» **What this task involves**
Below this line is a set of entries; quote exactly the lines from the line that contains "Keep writing the" to the line that contains "(.5, .52, .5), .9, var=.05)", both lines included.

--- Exercise materials ---

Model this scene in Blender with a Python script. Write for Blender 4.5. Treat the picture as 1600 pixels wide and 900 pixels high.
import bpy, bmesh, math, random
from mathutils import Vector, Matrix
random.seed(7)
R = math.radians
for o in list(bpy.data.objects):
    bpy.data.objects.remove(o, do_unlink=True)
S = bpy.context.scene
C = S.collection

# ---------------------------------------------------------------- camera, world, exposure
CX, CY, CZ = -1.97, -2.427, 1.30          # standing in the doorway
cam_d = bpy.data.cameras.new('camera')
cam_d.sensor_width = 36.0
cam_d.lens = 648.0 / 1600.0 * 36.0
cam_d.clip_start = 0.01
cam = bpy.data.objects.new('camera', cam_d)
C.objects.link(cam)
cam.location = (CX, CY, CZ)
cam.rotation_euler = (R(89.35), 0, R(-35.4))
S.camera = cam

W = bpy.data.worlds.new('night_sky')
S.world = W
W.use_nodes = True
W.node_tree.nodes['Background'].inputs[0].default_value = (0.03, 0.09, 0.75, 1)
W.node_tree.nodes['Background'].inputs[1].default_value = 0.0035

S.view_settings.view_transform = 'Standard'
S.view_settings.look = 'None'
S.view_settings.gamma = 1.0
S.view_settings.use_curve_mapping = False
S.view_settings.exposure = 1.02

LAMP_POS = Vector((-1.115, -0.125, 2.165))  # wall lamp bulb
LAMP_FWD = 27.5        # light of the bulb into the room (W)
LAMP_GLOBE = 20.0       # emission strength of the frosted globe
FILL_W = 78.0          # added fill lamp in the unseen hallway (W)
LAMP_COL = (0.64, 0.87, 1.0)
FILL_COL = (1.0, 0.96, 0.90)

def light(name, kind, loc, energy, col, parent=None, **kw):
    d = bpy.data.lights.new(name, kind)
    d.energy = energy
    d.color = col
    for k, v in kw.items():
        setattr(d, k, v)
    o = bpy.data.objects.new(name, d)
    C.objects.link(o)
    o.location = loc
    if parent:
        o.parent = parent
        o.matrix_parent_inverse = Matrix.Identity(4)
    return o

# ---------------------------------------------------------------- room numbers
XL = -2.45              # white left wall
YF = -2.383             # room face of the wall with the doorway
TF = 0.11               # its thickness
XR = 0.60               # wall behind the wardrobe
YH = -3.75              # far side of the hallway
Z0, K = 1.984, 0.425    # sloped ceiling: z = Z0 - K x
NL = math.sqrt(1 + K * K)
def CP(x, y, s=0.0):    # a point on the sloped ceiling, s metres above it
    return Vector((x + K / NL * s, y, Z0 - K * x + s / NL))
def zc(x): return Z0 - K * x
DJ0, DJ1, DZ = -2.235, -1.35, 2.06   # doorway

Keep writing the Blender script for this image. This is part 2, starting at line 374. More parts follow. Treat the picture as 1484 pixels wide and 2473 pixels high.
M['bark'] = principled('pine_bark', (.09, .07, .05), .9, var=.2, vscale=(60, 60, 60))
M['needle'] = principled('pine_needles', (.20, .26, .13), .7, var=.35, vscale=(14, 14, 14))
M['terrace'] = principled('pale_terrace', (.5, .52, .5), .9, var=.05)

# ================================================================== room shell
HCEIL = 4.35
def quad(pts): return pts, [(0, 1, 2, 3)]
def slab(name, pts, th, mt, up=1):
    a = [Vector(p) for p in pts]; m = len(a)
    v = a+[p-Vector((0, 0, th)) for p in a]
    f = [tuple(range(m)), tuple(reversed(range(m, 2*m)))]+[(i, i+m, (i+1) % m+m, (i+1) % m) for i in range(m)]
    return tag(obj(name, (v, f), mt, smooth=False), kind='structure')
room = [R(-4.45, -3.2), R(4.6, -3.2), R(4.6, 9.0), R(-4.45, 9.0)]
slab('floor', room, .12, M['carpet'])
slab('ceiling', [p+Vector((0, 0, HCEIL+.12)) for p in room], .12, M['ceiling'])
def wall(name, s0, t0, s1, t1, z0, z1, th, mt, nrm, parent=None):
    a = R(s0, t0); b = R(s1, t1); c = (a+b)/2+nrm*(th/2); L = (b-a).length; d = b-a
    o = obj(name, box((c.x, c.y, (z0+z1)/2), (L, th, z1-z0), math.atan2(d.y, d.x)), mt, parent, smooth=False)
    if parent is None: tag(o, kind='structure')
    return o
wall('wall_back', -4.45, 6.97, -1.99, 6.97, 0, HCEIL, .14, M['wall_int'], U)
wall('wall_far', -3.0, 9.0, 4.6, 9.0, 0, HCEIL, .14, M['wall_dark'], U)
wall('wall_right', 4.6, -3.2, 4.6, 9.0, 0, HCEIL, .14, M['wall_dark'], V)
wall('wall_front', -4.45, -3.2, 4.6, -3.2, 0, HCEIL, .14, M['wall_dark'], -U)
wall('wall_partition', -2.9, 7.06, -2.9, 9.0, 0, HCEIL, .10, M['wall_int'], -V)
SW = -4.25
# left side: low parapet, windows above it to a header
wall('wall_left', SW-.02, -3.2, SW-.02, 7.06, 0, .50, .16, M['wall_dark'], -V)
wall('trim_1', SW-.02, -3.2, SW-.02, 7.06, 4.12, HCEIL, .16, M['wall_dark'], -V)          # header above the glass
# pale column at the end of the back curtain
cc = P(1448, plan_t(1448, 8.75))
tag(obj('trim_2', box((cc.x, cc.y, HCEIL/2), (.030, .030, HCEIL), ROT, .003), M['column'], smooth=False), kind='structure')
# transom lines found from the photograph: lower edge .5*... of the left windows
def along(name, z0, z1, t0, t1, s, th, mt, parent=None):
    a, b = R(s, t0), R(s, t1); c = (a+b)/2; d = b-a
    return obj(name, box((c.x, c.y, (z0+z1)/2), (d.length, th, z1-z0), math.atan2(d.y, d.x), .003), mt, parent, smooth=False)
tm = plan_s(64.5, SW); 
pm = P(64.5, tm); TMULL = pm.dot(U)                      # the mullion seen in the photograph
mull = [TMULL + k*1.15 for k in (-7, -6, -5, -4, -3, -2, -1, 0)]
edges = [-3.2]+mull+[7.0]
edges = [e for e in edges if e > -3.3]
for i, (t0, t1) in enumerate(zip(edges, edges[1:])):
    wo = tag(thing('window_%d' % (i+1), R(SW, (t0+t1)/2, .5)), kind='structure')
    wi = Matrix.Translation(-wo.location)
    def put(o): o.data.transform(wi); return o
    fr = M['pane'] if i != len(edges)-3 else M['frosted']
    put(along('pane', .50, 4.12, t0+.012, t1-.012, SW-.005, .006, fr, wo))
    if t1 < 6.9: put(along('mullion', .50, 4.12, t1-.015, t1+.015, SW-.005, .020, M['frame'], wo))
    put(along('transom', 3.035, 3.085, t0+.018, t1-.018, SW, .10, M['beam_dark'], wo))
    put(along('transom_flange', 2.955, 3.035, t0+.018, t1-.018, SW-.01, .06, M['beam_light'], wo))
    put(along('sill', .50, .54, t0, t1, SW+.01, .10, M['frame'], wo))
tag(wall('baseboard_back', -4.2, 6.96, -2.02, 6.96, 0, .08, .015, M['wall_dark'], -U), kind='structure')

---

» **Exercise output**
Keep writing the Blender script for this image. This is part 2, starting at line 374. More parts follow. Treat the picture as 1484 pixels wide and 2473 pixels high.
M['bark'] = principled('pine_bark', (.09, .07, .05), .9, var=.2, vscale=(60, 60, 60))
M['needle'] = principled('pine_needles', (.20, .26, .13), .7, var=.35, vscale=(14, 14, 14))
M['terrace'] = principled('pale_terrace', (.5, .52, .5), .9, var=.05)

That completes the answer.